1. init local values to 0
2. copy coefficients to local variable

looping over the output elements to compute:

3. shift existing elements (work items > 0 only)
4. copy new element (work item 0 only)
5. compute dot product
   5a. multiplication - one per work item
   5b. reduction loop to compute sum
6. copy dot product to output (WI 0 only)
7. final barrier

the code:

__kernel void lowpass(__global float *Array, __constant float *coefficients, __global float *Output, __local float *localArray, __local float *localSums){

    int globalId = get_global_id(0);
    int localId = get_local_id(0);  
    int localSize = get_local_size(0);  

    //1  init local values to 0
    localArray[localId] = 0.0f

    //2  copy coefficients to local
    //don't bother with this id __constant is working for you
    //requires another local to be passed in: localCoeff
    //localCoeff[localId] = coefficients[localId];

    //barrier for both steps 1 and 2
    barrier(CLK_LOCAL_MEM_FENCE);

    float tmp;
    for(int i = 0; i< outputSize; i++)
    {
        //3  shift elements (+barrier)
        if(localId > 0){
            tmp = localArray[localId -1]
        }
        barrier(CLK_LOCAL_MEM_FENCE);
        localArray[localId] = tmp

        //4  copy new element (work item 0 only, + barrier)
        if(localId == 0){
            localArray[0] = Array[i];
        }
        barrier(CLK_LOCAL_MEM_FENCE);

        //5  compute dot product
        //5a multiply + barrier
        localSums[localId] = localArray[localId] * coefficients[localId];
        barrier(CLK_LOCAL_MEM_FENCE);
        //5b reduction loop + barrier
        for(int j = 1; j < localSize; j <<= 1) {
            int mask = (j << 1) - 1;
            if ((localId & mask) == 0) {
                localSums[local_index] += localSums[localId +j]
            }
            barrier(CLK_LOCAL_MEM_FENCE);
        }

        //6 copy dot product (WI 0 only)
        if(localId == 0){
            Output[i] = localSums[0];
        }

        //7 barrier
        //only needed if there is more code after the loop.
        //the barrier in #3 covers this in the case where the loop continues
        //barrier(CLK_LOCAL_MEM_FENCE);
    }

}

What about more work groups?
This is slightly simplified to allow a single 1x65 work group computer the entire 1.2M Output.
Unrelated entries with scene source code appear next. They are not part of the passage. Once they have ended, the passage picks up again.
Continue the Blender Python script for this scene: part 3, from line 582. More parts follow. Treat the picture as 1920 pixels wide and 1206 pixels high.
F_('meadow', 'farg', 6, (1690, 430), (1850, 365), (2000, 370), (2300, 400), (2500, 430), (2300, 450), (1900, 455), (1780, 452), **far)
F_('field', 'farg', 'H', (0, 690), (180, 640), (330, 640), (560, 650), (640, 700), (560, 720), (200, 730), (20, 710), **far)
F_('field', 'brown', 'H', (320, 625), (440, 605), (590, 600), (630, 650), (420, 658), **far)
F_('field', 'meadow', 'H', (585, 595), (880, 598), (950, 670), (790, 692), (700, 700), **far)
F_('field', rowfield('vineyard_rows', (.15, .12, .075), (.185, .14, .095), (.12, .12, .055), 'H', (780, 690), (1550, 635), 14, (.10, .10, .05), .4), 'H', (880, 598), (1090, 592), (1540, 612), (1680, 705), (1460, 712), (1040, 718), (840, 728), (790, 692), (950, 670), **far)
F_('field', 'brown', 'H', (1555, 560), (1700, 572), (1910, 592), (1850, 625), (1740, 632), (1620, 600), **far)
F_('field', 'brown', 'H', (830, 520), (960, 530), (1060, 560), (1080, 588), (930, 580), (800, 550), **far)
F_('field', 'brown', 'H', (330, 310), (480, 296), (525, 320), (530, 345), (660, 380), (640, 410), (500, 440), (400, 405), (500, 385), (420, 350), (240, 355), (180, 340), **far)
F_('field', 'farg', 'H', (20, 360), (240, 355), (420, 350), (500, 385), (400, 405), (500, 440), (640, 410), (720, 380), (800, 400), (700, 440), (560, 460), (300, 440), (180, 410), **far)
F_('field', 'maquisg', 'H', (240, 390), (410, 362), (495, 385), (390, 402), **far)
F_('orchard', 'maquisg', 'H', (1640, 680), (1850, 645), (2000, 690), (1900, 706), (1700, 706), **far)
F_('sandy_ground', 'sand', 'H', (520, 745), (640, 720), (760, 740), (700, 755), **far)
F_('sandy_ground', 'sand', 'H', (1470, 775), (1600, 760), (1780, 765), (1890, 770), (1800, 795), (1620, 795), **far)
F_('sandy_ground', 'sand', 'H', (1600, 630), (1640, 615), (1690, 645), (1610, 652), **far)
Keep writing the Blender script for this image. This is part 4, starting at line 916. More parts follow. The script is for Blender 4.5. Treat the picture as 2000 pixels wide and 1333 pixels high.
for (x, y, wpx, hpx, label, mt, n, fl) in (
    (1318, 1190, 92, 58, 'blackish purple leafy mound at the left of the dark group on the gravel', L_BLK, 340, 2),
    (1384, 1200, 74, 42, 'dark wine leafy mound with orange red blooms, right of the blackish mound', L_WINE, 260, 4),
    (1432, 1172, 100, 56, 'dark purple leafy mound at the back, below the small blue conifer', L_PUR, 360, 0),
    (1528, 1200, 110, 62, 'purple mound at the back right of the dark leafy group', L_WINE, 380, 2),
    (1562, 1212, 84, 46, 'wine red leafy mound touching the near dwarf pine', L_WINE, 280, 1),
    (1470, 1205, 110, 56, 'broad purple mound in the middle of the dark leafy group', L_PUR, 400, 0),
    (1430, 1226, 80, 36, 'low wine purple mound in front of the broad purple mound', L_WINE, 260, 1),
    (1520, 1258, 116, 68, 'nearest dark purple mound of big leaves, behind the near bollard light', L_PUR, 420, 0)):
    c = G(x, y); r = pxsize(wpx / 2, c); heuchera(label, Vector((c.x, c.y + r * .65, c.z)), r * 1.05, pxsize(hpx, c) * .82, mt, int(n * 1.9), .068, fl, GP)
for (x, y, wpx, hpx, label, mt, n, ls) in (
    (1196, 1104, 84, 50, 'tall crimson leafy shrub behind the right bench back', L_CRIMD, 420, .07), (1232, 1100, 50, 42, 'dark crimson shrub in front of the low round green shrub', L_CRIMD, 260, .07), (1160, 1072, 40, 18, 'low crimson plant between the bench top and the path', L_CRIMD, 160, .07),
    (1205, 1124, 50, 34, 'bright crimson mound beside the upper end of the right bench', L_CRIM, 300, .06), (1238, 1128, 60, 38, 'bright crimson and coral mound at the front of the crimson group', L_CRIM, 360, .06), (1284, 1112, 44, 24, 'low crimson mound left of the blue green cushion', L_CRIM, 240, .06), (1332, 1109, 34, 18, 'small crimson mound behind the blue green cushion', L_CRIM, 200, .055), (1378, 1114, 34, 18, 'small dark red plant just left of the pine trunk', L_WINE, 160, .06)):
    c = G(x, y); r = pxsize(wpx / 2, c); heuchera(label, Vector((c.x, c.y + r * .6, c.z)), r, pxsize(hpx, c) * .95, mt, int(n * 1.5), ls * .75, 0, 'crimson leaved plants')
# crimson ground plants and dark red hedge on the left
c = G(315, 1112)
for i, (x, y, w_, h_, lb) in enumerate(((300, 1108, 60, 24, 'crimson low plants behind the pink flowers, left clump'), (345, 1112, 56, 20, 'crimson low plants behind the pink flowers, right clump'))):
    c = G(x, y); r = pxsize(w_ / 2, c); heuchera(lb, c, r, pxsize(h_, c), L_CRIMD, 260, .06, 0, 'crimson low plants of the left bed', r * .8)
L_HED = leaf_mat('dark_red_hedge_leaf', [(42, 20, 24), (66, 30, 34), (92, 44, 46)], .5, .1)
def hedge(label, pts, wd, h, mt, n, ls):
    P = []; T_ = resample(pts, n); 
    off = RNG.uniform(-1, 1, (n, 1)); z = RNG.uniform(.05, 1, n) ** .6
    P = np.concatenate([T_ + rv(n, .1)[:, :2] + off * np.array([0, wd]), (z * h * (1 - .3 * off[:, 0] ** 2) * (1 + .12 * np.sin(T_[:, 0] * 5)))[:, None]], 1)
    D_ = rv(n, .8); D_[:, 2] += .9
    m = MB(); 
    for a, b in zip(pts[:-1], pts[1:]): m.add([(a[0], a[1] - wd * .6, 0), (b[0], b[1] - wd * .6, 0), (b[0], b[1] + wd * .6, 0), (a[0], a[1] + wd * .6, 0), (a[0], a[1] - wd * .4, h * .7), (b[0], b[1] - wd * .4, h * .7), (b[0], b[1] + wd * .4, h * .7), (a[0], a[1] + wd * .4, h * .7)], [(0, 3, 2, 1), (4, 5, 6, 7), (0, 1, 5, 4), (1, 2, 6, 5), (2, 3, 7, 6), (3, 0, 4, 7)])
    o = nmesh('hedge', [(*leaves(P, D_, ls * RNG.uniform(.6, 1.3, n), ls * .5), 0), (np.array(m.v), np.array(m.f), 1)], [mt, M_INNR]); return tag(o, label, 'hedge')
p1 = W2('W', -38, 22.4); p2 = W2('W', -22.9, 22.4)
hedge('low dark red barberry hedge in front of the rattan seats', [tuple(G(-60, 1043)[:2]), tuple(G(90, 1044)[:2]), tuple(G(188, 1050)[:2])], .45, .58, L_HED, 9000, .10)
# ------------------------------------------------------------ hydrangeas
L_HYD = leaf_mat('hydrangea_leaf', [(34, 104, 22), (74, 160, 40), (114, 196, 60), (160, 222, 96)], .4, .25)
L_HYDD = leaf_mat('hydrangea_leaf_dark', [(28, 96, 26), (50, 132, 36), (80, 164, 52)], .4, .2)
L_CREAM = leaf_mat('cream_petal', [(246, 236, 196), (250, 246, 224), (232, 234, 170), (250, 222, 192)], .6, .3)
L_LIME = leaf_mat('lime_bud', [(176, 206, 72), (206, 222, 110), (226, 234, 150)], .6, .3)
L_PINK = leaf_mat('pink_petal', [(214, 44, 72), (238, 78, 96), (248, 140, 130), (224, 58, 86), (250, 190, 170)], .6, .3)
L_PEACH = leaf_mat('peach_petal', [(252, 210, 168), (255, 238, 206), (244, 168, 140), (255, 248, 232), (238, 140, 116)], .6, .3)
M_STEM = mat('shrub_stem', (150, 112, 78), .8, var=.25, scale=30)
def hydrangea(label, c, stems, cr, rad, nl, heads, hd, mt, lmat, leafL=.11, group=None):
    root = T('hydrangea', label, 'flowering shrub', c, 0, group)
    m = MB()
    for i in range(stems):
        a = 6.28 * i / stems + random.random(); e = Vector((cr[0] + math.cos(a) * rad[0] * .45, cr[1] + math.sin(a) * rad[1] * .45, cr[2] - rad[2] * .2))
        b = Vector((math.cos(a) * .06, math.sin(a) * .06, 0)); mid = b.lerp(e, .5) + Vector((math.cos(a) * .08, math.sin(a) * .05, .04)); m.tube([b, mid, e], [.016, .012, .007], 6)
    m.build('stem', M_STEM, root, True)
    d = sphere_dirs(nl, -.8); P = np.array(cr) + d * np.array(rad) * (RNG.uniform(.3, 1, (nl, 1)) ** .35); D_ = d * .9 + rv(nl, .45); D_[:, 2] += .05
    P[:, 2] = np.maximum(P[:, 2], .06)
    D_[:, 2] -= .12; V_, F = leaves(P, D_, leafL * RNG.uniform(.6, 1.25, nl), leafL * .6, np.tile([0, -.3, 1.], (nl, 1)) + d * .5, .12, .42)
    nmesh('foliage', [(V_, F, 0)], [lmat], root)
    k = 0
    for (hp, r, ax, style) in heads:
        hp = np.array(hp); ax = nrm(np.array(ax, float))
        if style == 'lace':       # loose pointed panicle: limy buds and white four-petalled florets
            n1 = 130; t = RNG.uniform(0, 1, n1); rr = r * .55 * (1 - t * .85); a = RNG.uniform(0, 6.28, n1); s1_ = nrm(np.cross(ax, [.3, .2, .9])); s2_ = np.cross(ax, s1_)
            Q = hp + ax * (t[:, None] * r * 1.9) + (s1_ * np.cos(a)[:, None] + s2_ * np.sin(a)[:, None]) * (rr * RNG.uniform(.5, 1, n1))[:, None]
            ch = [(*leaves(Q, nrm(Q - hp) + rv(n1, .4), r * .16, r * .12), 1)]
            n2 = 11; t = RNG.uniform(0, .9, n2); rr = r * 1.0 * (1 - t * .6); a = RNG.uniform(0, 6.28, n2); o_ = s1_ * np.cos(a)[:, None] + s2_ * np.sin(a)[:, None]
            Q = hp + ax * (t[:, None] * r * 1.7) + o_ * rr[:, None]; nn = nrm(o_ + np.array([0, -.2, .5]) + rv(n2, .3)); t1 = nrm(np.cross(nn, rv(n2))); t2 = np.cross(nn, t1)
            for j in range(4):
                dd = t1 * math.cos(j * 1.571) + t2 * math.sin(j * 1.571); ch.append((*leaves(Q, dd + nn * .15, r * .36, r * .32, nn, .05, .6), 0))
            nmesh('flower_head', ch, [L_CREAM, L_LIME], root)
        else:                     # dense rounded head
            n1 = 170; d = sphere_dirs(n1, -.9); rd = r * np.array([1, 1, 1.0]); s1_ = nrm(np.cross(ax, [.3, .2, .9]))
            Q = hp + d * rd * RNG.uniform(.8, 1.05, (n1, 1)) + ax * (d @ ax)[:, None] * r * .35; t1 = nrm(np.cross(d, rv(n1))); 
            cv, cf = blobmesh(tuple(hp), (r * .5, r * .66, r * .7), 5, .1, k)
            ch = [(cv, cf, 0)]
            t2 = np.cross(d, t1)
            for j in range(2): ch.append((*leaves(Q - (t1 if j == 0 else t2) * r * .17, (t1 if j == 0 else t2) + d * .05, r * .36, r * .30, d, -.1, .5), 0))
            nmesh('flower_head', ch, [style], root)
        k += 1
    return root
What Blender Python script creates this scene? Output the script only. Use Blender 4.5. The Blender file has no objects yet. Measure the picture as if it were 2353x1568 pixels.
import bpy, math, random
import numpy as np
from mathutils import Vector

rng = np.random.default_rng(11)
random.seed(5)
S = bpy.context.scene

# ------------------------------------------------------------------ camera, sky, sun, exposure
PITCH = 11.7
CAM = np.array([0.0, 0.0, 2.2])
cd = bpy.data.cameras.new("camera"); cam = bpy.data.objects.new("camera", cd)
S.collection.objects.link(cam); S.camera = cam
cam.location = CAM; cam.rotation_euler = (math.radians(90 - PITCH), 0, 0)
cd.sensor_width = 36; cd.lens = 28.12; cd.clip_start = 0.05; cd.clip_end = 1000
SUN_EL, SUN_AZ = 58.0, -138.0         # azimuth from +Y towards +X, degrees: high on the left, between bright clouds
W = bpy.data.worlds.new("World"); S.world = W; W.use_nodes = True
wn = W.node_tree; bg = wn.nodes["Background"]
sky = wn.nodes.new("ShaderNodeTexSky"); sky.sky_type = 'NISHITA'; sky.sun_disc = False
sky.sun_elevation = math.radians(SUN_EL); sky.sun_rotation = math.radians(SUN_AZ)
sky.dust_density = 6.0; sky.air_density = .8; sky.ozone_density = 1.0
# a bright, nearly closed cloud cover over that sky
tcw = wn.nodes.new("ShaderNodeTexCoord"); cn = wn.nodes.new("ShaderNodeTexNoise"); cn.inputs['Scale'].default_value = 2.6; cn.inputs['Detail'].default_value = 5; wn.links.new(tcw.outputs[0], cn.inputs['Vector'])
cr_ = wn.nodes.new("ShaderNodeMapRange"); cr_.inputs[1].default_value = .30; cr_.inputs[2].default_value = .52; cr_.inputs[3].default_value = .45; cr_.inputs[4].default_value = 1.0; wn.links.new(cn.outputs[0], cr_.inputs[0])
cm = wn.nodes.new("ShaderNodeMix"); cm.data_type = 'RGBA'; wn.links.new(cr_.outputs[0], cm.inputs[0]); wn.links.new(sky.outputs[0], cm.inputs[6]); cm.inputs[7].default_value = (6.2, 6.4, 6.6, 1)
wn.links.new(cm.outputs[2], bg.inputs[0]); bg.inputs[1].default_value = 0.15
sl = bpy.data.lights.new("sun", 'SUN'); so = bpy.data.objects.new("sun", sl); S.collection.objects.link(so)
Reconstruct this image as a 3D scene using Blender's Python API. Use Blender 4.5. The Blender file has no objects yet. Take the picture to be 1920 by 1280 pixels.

To allow multiple work groups, you could use / get_num_groups(0) to calculate the amount of work each group should do (workAmount), and adjust the i for-loop:

for (i = workAmount * get_group_id(0); i< (workAmount * (get_group_id(0)+1) -1); i++)

Step #1 must be changed as well to initialize to the correct starting state for localArray, rather than all 0s.

    //1  init local values
    if(groupId == 0){
        localArray[localId] = 0.0f
    }else{
        localArray[localSize - localId] = Array[workAmount - localId];
    }

These two changes should allow you to use a more optimal number of work groups; I suggest some multiple of the number of compute units on the device. Try to keep the amount of work for each group in the thousands though. Play around with this, sometimes what seems optimal on a high-level will be detrimental to the kernel when it's running.

Advantages
At almost every point in this kernel, the work items have something to do. The only time fewer than 100% of the items are working is during the reduction loop in step 5b. Read more here about why that is a good thing.

Disadvantages
The barriers will slow down the kernel just by the nature of what barriers do: the pause a work item until the others reach that point. Maybe there is a way you could implement this with fewer barriers, but I still feel this is optimal because of the problem you are trying to solve.
There isn't room for more work items per group, and 65 is not a very optimal size. Ideally, you should try to use a power of 2, or a multiple of 64. This won't be a huge issue though, because there are a lot of barriers in the kernel which makes them all wait fairly regularly.